Application of the 1/R2 gravity formula to the pointwise mass with R->0 can easily power your Romulan ships. In similar vein applying that classical gravity formula - which is valid only to spherical masses or masses at such large distances that they can be treated as such - to the stars inside disk galaxies gets you the "dark matter", and thus not surprisingly the flatter the disk galaxy the more "dark matter" :)

  • meindnoch 3 days ago

    >In similar vein applying that classical gravity formula - which is valid only to spherical masses

    What? Newtonian gravity is defined for point masses. Anything else you derive from that by integrating a mass density over a region.

    • trhway 3 days ago

      it is equivalent formulations - the point masses case is obtained from the spherical in the limit. The spherical case is just more illustrative to show where the fantom of the "dark matter" in the disk galaxies comes from.

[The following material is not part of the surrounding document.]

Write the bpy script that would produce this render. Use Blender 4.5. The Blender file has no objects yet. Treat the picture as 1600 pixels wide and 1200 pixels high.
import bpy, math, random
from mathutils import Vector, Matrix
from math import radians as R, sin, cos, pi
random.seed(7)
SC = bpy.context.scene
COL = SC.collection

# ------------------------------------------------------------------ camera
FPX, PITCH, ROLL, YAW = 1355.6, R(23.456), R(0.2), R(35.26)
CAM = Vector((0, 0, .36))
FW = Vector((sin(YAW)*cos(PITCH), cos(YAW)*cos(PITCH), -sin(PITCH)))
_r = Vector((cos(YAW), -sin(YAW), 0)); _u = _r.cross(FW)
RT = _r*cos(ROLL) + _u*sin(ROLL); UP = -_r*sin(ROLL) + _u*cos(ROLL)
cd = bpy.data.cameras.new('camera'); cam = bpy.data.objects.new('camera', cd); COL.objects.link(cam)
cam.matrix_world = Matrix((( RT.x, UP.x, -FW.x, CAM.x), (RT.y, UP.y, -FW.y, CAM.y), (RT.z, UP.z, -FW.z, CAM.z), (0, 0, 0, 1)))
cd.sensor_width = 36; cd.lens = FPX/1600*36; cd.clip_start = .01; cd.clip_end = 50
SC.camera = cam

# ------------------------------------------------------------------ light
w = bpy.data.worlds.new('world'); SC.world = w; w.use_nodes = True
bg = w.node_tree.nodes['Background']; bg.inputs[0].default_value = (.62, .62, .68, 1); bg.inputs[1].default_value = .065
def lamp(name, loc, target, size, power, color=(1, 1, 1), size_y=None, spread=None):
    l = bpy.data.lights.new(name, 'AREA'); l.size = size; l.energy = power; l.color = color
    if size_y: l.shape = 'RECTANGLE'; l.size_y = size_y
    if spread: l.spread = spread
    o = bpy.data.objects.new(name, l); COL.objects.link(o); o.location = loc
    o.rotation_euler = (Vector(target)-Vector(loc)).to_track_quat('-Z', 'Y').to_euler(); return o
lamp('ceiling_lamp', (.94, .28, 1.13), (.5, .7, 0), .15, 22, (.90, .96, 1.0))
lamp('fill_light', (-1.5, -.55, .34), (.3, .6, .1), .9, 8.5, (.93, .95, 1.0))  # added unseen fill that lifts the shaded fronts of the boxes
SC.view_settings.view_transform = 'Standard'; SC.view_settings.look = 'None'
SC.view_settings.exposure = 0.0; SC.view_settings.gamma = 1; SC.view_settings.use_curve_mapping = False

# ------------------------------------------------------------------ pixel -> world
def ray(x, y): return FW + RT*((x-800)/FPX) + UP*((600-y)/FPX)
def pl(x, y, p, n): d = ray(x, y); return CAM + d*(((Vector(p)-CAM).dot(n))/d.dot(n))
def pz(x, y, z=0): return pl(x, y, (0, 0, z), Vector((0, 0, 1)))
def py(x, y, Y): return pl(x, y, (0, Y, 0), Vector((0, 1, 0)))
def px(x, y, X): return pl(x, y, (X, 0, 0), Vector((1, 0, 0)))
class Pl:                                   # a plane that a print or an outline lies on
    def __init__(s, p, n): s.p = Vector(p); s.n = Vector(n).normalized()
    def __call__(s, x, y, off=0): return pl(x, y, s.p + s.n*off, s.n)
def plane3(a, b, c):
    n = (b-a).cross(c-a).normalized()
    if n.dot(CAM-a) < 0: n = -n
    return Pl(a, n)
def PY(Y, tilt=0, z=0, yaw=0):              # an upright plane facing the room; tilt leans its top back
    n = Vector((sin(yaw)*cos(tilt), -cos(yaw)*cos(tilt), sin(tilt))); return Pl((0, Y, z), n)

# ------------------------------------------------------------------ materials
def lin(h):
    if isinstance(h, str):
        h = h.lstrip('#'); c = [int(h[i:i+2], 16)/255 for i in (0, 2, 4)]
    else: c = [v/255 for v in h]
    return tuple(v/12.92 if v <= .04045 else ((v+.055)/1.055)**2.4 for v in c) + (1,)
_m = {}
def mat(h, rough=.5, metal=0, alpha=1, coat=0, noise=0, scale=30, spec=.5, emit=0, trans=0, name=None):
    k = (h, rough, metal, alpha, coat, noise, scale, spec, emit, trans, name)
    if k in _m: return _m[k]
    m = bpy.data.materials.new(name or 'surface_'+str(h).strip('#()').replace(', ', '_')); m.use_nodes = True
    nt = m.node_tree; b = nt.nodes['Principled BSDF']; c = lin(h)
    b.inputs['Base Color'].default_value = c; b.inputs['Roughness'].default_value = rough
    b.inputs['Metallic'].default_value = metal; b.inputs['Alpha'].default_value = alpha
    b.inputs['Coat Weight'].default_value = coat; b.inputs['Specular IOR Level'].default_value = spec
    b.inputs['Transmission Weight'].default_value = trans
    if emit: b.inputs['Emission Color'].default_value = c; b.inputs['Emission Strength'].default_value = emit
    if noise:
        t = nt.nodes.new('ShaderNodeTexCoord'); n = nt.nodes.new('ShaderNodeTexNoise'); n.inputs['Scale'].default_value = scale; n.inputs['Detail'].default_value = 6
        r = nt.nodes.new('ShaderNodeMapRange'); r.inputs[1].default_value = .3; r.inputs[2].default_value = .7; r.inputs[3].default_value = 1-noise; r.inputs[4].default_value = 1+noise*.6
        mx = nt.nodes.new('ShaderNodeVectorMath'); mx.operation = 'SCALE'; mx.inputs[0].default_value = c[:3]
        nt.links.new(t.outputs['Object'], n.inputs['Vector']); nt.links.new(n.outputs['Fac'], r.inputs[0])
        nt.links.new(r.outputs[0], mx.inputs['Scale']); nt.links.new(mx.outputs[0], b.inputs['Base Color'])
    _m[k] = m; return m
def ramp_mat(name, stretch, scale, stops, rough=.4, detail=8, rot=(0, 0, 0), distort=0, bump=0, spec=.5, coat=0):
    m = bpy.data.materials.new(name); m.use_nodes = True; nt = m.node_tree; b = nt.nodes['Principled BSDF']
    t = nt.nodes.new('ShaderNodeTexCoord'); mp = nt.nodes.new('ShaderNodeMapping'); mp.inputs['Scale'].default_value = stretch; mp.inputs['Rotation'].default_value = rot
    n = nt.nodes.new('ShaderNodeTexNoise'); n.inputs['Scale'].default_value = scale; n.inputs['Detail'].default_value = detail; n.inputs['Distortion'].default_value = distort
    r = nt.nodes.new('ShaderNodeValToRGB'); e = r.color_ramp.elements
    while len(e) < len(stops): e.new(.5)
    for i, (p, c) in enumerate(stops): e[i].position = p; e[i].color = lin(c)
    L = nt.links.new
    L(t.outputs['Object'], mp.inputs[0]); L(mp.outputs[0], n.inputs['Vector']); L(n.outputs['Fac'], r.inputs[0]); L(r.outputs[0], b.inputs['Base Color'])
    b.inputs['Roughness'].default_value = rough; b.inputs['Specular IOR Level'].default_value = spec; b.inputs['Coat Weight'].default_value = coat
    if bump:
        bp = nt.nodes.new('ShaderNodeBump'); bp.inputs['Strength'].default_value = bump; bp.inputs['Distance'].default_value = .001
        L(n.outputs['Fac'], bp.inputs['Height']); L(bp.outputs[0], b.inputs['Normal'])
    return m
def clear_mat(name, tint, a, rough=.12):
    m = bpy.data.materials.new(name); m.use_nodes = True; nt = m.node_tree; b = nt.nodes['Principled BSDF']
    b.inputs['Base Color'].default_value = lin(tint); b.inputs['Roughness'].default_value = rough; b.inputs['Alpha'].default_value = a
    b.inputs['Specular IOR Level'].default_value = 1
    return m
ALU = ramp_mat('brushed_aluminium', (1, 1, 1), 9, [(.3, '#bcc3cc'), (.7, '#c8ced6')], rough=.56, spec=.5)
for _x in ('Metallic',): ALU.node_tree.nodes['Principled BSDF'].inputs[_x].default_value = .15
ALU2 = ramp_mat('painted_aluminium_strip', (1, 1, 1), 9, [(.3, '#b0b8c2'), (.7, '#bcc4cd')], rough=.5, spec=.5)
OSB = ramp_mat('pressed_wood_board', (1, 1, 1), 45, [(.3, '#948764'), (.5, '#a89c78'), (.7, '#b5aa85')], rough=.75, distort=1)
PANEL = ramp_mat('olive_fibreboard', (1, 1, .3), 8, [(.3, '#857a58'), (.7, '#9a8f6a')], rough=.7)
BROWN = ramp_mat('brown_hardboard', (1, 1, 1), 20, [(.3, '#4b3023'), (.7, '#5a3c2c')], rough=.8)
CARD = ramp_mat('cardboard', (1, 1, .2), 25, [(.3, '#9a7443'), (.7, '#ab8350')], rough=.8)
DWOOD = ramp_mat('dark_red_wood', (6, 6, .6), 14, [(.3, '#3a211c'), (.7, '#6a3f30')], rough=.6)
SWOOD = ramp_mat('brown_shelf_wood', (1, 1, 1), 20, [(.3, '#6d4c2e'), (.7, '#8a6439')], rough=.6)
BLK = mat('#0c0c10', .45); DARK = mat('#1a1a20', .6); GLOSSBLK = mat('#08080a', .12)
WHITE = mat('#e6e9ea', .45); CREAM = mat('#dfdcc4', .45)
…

      >by integrating a mass density over a region.

      exactly. When you do that for a disk galaxy you get much flatter curves that the 1/R the proponents of the dark matter insist on (that 1/R is exactly what one would get if the galaxy was spherical or the star was far outside of the disk)

bbor 3 days ago

A) …why? What makes this interesting to physicists? I understand this as “if stars weren’t stars but instead rigid spheres, and if they were in an impossibly-impervious giant sphere, then weird stuff happens”. And…?

B) “since stars rather rarely collide” still blows my mind. I did some napkin math on Reddit a while back on why there will be very few stellar collisions (really, one star falling into another’s orbit?) when andromeda collides with the Milky Way, and the answer is that space is just mind-bogglingly huge. Even the most dense clusters in our galaxy are akin to ~70 1cm diameter spheres per olympic swimming pool.

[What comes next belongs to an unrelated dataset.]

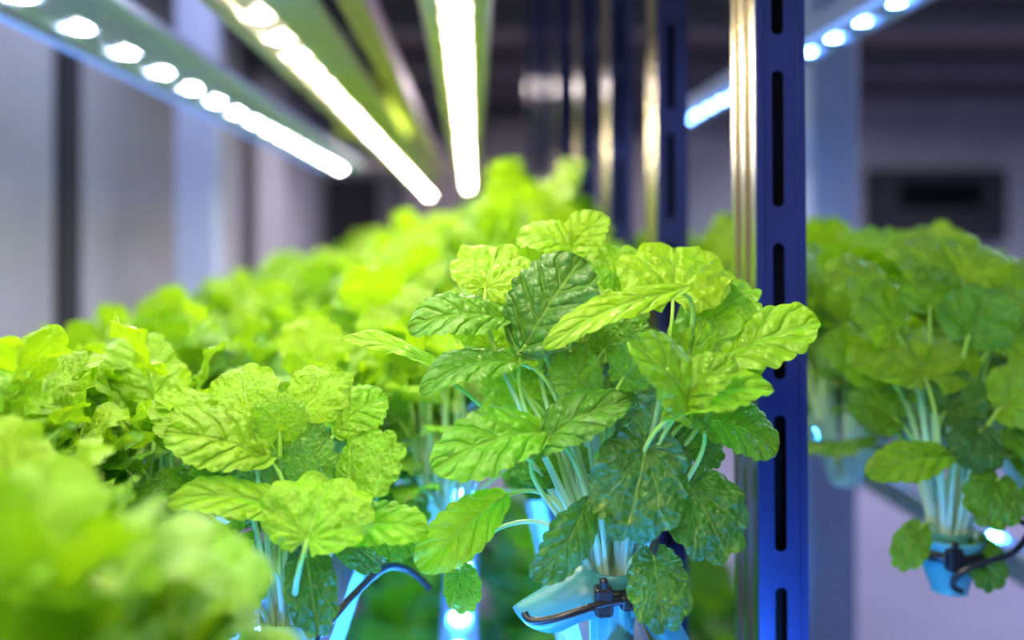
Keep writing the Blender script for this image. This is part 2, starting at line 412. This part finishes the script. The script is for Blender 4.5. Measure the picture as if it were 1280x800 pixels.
def clip(parent,pts,z=0,r=1.0):
    tube('clip_arm',pts,.0022,M_black,parent)
    lathe('clip_ring',[(.0170*r,-.004+z),(.0200*r,-.004+z),(.0203*r,.001+z),(.0190*r,.003+z),(.0170*r,.003+z)],M_black,parent)
    for nm,b in (('clip_block',(-.014,-.003,-.030,-.019,-.009+z,.008+z)),('clip_latch',(.001,.013,-.028,-.020,-.006+z,.003+z)),('clip_tab',(-.011,-.006,-.029,-.022,.006+z,.013+z))):
        V=[];F=[]; box(V,F,*b)
        o=obj(nm,meshf(nm,V,F,[M_black]),parent=parent); md=o.modifiers.new('b','BEVEL'); md.width=.0022; md.segments=3
cup(hp)
clip(hp,[(.010,-.024,.002),(-.008,-.029,.002),(-.022,-.032,-.001),(-.036,-.034,-.005),(-.048,-.032,-.008),(-.0535,-.030,-.0075),(-.0545,-.028,-.004)],z=.002)
lp=empty('leafy_green_plant',(-.107,.580,-.232))
obj('foliage',listed(LEFT,9,'neighbour_plant_mesh'),parent=lp)
cup(lp,1.0,False)
tube('clip_arm',[(.016,.0,.0),(.030,.05,.006),(.042,.11,.004),(.052,.14,-.002),(.066,.15,-.012),(.076,.15,-.024)],.0024,M_black,lp)

variants=[generic_plant(11,38,.20),generic_plant(22,38,.20),generic_plant(33,40,.21),generic_plant(44,36,.19),generic_plant(55,38,.20,dark=.15)]
rp=empty('leafy_green_plant',(.362,.755,-.232))
obj('foliage',listed(RIGHT,14,'right_plant_mesh',.000607),parent=rp)
cup(rp,1.0,False)
lathe('cup_body',[(.0120,-.034),(.018,-.018),(.024,-.002),(.0265,.006),(.0275,.009),(.0255,.009),(.023,.004),(.016,-.014)],M_cup,rp,warp=.04)
clip(rp,[(.075,-.010,.034),(.055,-.020,.026),(.040,-.030,.012),(.030,-.034,.004),(.010,-.036,.000),(-.006,-.034,-.006),(-.014,-.032,-.016),(-.012,-.030,-.022),(-.005,-.029,-.024)],z=-.002,r=1.35)

bed=empty('leafy_greens_bed',(0,0,0))
rng=random.Random(5)
rows=[-.45,-.28,-.11,.09]
def height(x,y):
    h=.60+.28*(x+.45)/.55
    h+=max(0,y-.7)*(.20+.25*max(0,min(1,(x+.3)/.4)))*.75
    if x>0:
        h=min(h+max(0,y-1.1)*.65,1.60)
        return h if y<2.3 else max(1.3,h-.35*(y-2.3))
    return min(h,1.42)
def put(x,y,s,z=BASE_Z):
    me=rng.choice(variants)
    obj('plant',me,(x,y,z),(rng.uniform(-.06,.06),rng.uniform(-.06,.06),rng.uniform(0,6.28)),s,bed)
for ri,x in enumerate(rows):
    y=.84+.05*(ri%2) if x>0 else (.76 if x>-.2 else .62+.04*(ri%2))
    if x<-.4: y=.85
    while y<4.6:
        put(x+rng.uniform(-.02,.02)+(.02 if x>0 and y>1.3 else 0),y+rng.uniform(-.02,.02),height(x,y)*rng.uniform(.92,1.08))
        y+=.125+.02*max(0,y-1)
put(-.27,.50,.80); put(-.37,.62,.74); put(-.40,.74,.7); put(-.20,.66,.82); put(-.02,.80,.9)
put(-.195,.45,.66); put(-.26,.58,.78)
# closest plants, out of focus
put(-.145,.325,.74); put(-.100,.335,.58); put(-.155,.385,.62)
bed2=empty('leafy_greens_row',(0,0,0))
for x in (.355,.50):
    y=.99 if x<.4 else .90
    while y<3.2:
        o=obj('plant',rng.choice(variants),(x+rng.uniform(-.02,.02),y,BASE_Z),(0,0,rng.uniform(0,6.28)),rng.uniform(1.0,1.15),bed2)
        y+=.17
    tube('hanging_rail',[(x+.045,.3,-.205),(x+.045,1.5,-.205),(x+.045,2.5,-.205),(x+.045,3.4,-.205)],.0022,M_black,bed2)
bed3=empty('seedling_bed',(0,0,0))
for x in (-.35,-.12,.14,.42):
    y=1.1
    while y<2.6:
        obj('seedling',rng.choice(variants),(x,y,-.86),(0,0,rng.uniform(0,6.28)),1.2,bed3); y+=.22

# ---- growing channels
def channel(x,w=.07,y0=.15,y1=4.9,top=BASE_Z-.002,name='growing_channel'):
    hw=w/2; V=[];F=[]
    prof=[(-hw,-.035),(-hw,-.006),(-hw+.006,0),(hw-.006,0),(hw,-.006),(hw,-.035)]
    for yy in (y0,y1):
        for (a,b) in prof: V.append((x+a,yy,top+b))
    n=len(prof); F=[(i,(i+1)%n,n+(i+1)%n,n+i) for i in range(n)]+[tuple(range(n))[::-1],tuple(range(n,2*n))]
    return obj(name,meshf(name,V,F,[M_white]))
for x in rows: channel(x,.042)
for x in (-.35,-.12,.14,.42): channel(x,.07,.6,3.0,-.862)

# ---- led grow lights
def disc(V,F,MI,x,y,z,r,mi,n=16,down=True):
    k=len(V)
    for i in range(n):
        a=2*math.pi*i/n; V.append((x+r*math.cos(a),y+r*math.sin(a),z))
    f=tuple(range(k,k+n)); F.append(f[::-1] if down else f); MI.append(mi)
def led_bar(x,z,w,y0,y1,ledm,spacing,r,led_off=0.0,zig=0,housing=M_housing,h=.035,down=True,side=None,edge=False):
    V=[];F=[];MI=[]; s=1 if down else -1
    hw=w/2; g=max(r*2.2,.012); ew=.020 if edge else .006
    prof=[(-hw,.002 if edge else .010),(-hw+ew,.0),(led_off-g,.0),(led_off-g+.004,.006),(led_off+g-.004,.006),(led_off+g,.0),(hw-.006,.0),(hw,.010),(hw*.75,h),(-hw*.75,h)]
    for yy in (y0,y1):
        for a,b in prof: V.append((x+a,yy,z+s*b))
    n=len(prof)
    for i in range(n):
        F.append((i,(i+1)%n,n+(i+1)%n,n+i)); MI.append(2 if (side and i in (5,6,7)) else (3 if edge and i==0 else 0))
    F.append(tuple(range(n))[::-1]); MI.append(0); F.append(tuple(range(n,2*n))); MI.append(0)
    yy=y0+spacing/2; k=0
    while yy<y1-.02:
        disc(V,F,MI,x+led_off+(zig if k%2 else -zig),yy,z+s*.002,r,1,down=down); yy+=spacing; k+=1
    me=meshf('led_bar',V,F,[housing,ledm,side or housing,M_edge],MI)
    return obj('led_grow_light',me)
led_bar(-.465,.25,.155,-.3,3.6,M_cool,.158,.0105,-.005,edge=True)
led_bar(-.228,.25,.125,-.3,5.8,M_warm,.125,.0095,-.014,side=M_housing_g,housing=M_housing_w)
led_bar(-.018,.25,.082,-.3,4.9,M_warm,.055,.0080,.0,zig=.004,side=M_housing_g,housing=M_housing_w)
led_bar(.49,.27,.07,.2,2.5,M_bluew,.10,.009,edge=True)
led_bar(-.012,-.36,.035,.1,1.6,M_blue,.075,.008,down=False)
led_bar(.225,-.36,.035,.2,.85,M_blue,.10,.009,down=False)  # bar added below the view to light the post blue
led_bar(.64,-.36,.035,.5,2.4,M_blue,.16,.006,down=False)
led_bar(-.20,-.36,.035,.2,1.6,M_blue,.16,.008,down=False)
for x in (-.28,.09): led_bar(x,-.32,.035,.3,3.0,M_blue2,.20,.010)  # bars added out of sight under the channels for a blue glow below
boxobj('support_beam',(-.150,-.118,-.2,5.8,.262,.300),M_beam,bevel=.003)
for y in (-.2,4.2): boxobj('cross_arm',(-.56,.30,y,y+.03,.302,.33),M_beam,bevel=.002)

# ---- slotted posts
def post_mesh():
    w=.0315; d=.062; z0=-1.4; z1=1.08
    cu=bpy.data.curves.new('pf','CURVE'); cu.dimensions='2D'; cu.fill_mode='BOTH'; cu.extrude=.0012
    def poly(pts):
        sp=cu.splines.new('POLY'); sp.points.add(len(pts)-1)
        for i,p in enumerate(pts): sp.points[i].co=(p[0],p[1],0,1)
        sp.use_cyclic_u=True
    poly([(0,z0),(w,z0),(w,z1),(0,z1)])
    z=.119-.121*12
    while z<z1-.1:
        top=z; L=.096; r=.0043; cx=w*.44
        if z-L>z0+.01:
            pts=[]
            for k in range(9): a=math.pi*k/8; pts.append((cx+r*math.cos(a),top-r+r*math.sin(a)))
            for k in range(9): a=math.pi+math.pi*k/8; pts.append((cx+r*math.cos(a),top-L+r+r*math.sin(a)))
            poly(pts)
        z+=.121
    co=bpy.data.objects.new('tmp',cu); col.objects.link(co)
    dg=bpy.context.evaluated_depsgraph_get(); me0=bpy.data.meshes.new_from_object(co.evaluated_get(dg))
    V=[(v.co.x,v.co.z,v.co.y) for v in me0.vertices]; F=[tuple(reversed(p.vertices)) for p in me0.polygons]; MI=[0]*len(F)
    bpy.data.objects.remove(co)
    def add(b,m):
        n=len(F); box(V,F,*b); MI.extend([m]*(len(F)-n))
    add((.0016,w-.0016,.010,.011,z0,z1),2)  # black sheet behind the slots stands for shade inside the post
    add((0,.0015,.0,d,z0,z1),1)
    add((-.0022,.0,.000,.010,z0,z1),1); add((-.0022,0,.026,.034,z0,z1),1); add((-.0022,0,d-.010,d,z0,z1),1)
    add((w-.0015,w,.0013,d,z0,z1),0)
    add((0,w,d-.0015,d,z0,z1),0)
    add((-.0022,.003,-.003,.000,z0,z1),0); add((w-.004,w+.001,-.003,.0,z0,z1),0)
    return meshf('slotted_post',V,F,[M_blue_refl,M_steel,M_dark],MI)
pm=post_mesh()
for y in (.70,1.10,1.48,1.90,2.4,2.95,3.6):
    obj('slotted_rack_post',pm,(.2015 if y<1 else .2057,y,0),rot=(0,math.radians(-.4) if y<1 else 0,0))
boxobj('white_column',(.700,.795,2.05,2.14,-1.4,1.1),M_column,bevel=.006)
boxobj('white_column',(-1.0,-.86,3.35,3.45,-1.4,1.1),M_column,bevel=.006)

# ---- room
M_wall=simple('wall_lilac',(.46,.47,.54),.7,0,.5,1.8)
M_walld=simple('wall_dark',(.18,.165,.185),.8,0,.5,1.0)
M_ceil=simple('ceiling_brown',(.22,.17,.155),.8,0,.4,1.0)
M_floor=simple('floor_concrete',(.22,.21,.30),.35,0,.3,2)
M_seam=simple('panel_gap',(.012,.012,.02),.7)
boxobj('wall_left',(-1.3,-1.2,-2,8,-1.4,1.1),M_wall)
boxobj('wall_back',(-1.3,6.2,8,8.1,-1.4,1.1),M_wall)
boxobj('wall_right',(6.1,6.2,-2,8,-1.4,1.1),M_wall)
boxobj('wall_front',(-1.3,6.2,-2.1,-2,-1.4,1.1),M_wall)
boxobj('floor',(-1.3,6.2,-2.1,8.1,-1.5,-1.4),M_floor)
boxobj('ceiling',(-1.3,6.2,-2.1,8.1,1.1,1.2),M_ceil)
for i,(a,b) in enumerate(((2.86,3.02),(5.2,5.45),(4.2,4.24))): boxobj('gap_strip_%d'%(i+1),(-1.2,-1.185,a,b,-1.4,1.1),M_seam)  # dark strips on the wall stand in for the gaps between panels
boxobj('storage_cabinet',(-.5,1.5,7.4,7.95,-1.4,.75),M_walld,bevel=.01)
boxobj('storage_cabinet',(.1,.7,7.1,7.38,-1.4,1.0),M_seam,bevel=.01)
boxobj('door_1',(-1.15,-.75,7.93,7.995,-1.4,.5),M_seam)
M_green=simple('green_panel',(.50,.70,.03),.6,0,.2,2)
boxobj('hanging_banner',(-.85,-.40,6.30,6.33,.66,1.09),M_green)
tv=boxobj('wall_screen',(3.15,4.2,7.80,7.99,.0,.56),M_seam,bevel=.01)
boxobj('screen_glass',(3.35,4.0,7.785,7.799,.25,.45),M_dark)
for y in (4.5,5.6,6.7): boxobj('ceiling_beam',(-1.2,6.1,y,y+.15,.95,1.1),M_walld)
def area(name,loc,sx,sy,e,c,rot=(0,0,0)):
    l=bpy.data.lights.new(name,'AREA'); l.shape='RECTANGLE'; l.size=sx; l.size_y=sy; l.energy=e; l.color=c
    o=bpy.data.objects.new(name,l); o.location=loc; o.rotation_euler=rot; col.objects.link(o); return o
area('added_fill',(-.75,2.2,1.05),.5,2.0,19,(.68,.72,1))  # area light added to brighten the left wall
area('added_fill',(2.6,2.5,1.05),1.5,1.5,105,(.64,.68,1))  # area light added to brighten the right side of the room
area('added_fill',(3.2,5.2,.93),2.0,.6,115,(.70,.73,1))  # area light added to lift the back of the room
area('added_fill',(.4,6.1,.93),1.6,.5,80,(.92,.82,.88))  # area light added to lift the dark centre at the back
area('added_fill',(.3,-1.2,1.05),1.8,.8,8,(1,.97,.85))  # soft light added behind the camera for leaves that face it
w=bpy.data.worlds.new('w'); scene.world=w; w.use_nodes=True
w.node_tree.nodes['Background'].inputs[0].default_value=(.25,.25,.5,1); w.node_tree.nodes['Background'].inputs[1].default_value=.2

# ---- camera
cd=bpy.data.cameras.new('camera'); cd.lens=35; cd.sensor_width=36; cd.shift_x=50/1280; cd.shift_y=-100/1280
cd.clip_start=.01
cd.dof.use_dof=True; cd.dof.focus_distance=.595; cd.dof.aperture_fstop=2.5
cam=bpy.data.objects.new('camera',cd); cam.rotation_euler=(math.radians(90),0,0); col.objects.link(cam); scene.camera=cam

If god is real, he is surely a giant.

  • LegionMammal978 3 days ago

    For A), if you have a bunch of tiny atoms bouncing around within a regular-sized sphere, then thermodynamics predicts that the sphere will experience some constant amount of pressure, with tiny fluctuations up and down. This result is interesting, since it just takes the ordinary system and asks, "What if we scale it up so that the atoms (stars) interact gravitationally?" Then, there is no equilibrium pressure experienced by the sphere, since the gravitational potential of the stars keeps increasing.

    • trhway 2 days ago

      > Then, there is no equilibrium pressure experienced by the sphere, since the gravitational potential of the stars keeps increasing.

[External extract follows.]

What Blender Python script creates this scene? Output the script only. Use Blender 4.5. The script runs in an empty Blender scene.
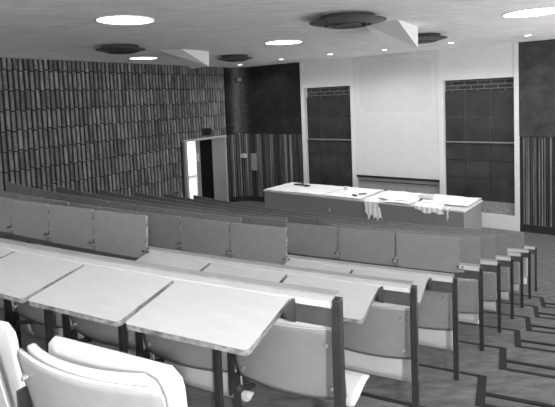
import bpy, math, random
from math import sin, cos, pi, hypot
from mathutils import Vector, Matrix, noise

random.seed(7)
SC = bpy.context.scene
COL = SC.collection
ZC = 3.62                      # eye height above the front floor; H below = depth under the eye

# ------------------------------------------------------------------ materials
MATS = {}
def mat(name, v=0.5, rough=0.6, metal=0.0, emit=0.0, noise_amt=0.0, noise_scale=8.0, bump=0.0, bump_scale=40.0,
        stretch=(1, 1, 1), spec=0.5, detail=4.0, warm=0.0):
    m = bpy.data.materials.new(name); m.use_nodes = True
    nt = m.node_tree; n = nt.nodes; l = nt.links
    b = n['Principled BSDF']
    b.inputs['Base Color'].default_value = (v, v, v, 1)
    b.inputs['Roughness'].default_value = rough
    b.inputs['Metallic'].default_value = metal
    b.inputs['Specular IOR Level'].default_value = spec
    if emit:
        b.inputs['Emission Color'].default_value = (1, 1, 1, 1)
        b.inputs['Emission Strength'].default_value = emit
    if noise_amt or bump:
        tc = n.new('ShaderNodeTexCoord'); mp = n.new('ShaderNodeMapping')
        mp.inputs['Scale'].default_value = stretch
        l.new(tc.outputs['Object'], mp.inputs['Vector'])
    if noise_amt:
        t = n.new('ShaderNodeTexNoise'); t.inputs['Scale'].default_value = noise_scale; t.inputs['Detail'].default_value = detail
        t.inputs['Roughness'].default_value = 0.65
        l.new(mp.outputs[0], t.inputs['Vector'])
        r = n.new('ShaderNodeValToRGB')
        a = max(v * (1 - noise_amt), 0.003); c = min(v * (1 + noise_amt), 1)
        r.color_ramp.elements[0].position = 0.32; r.color_ramp.elements[1].position = 0.68
        r.color_ramp.elements[0].color = (a, a, a, 1); r.color_ramp.elements[1].color = (c, c, c, 1)
        l.new(t.outputs['Fac'], r.inputs['Fac']); l.new(r.outputs['Color'], b.inputs['Base Color'])
    if bump:
        t2 = n.new('ShaderNodeTexNoise'); t2.inputs['Scale'].default_value = bump_scale; t2.inputs['Detail'].default_value = 5
        l.new(mp.outputs[0], t2.inputs['Vector'])
        bp = n.new('ShaderNodeBump'); bp.inputs['Strength'].default_value = bump; bp.inputs['Distance'].default_value = 0.02
        l.new(t2.outputs['Fac'], bp.inputs['Height']); l.new(bp.outputs['Normal'], b.inputs['Normal'])
    MATS[name] = m
    return m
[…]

      And GR fixes that by kind of moving the sphere walls farther away, ie. the space geometry changing by the changing gravitational potential.

phkahler 3 days ago

>> Also suppose they’re ‘gravitationally bound’. This means their total energy, kinetic and potential, is negative. That means they couldn’t all shoot off to infinity even if the sphere wasn’t there holding them in.

This seems like an invalid assumption. We know that clusters of stars can eject some of their members. Lot of hand waving in this one.

  • pavel_lishin 3 days ago

    That sentence does say "couldn't all shoot off to infinity".

  • ISL 3 days ago

    That's only an initial condition -- that requirement states only that the total energy is negative.

    We are gravitationally bound to Earth, but the Voyagers have left the solar system.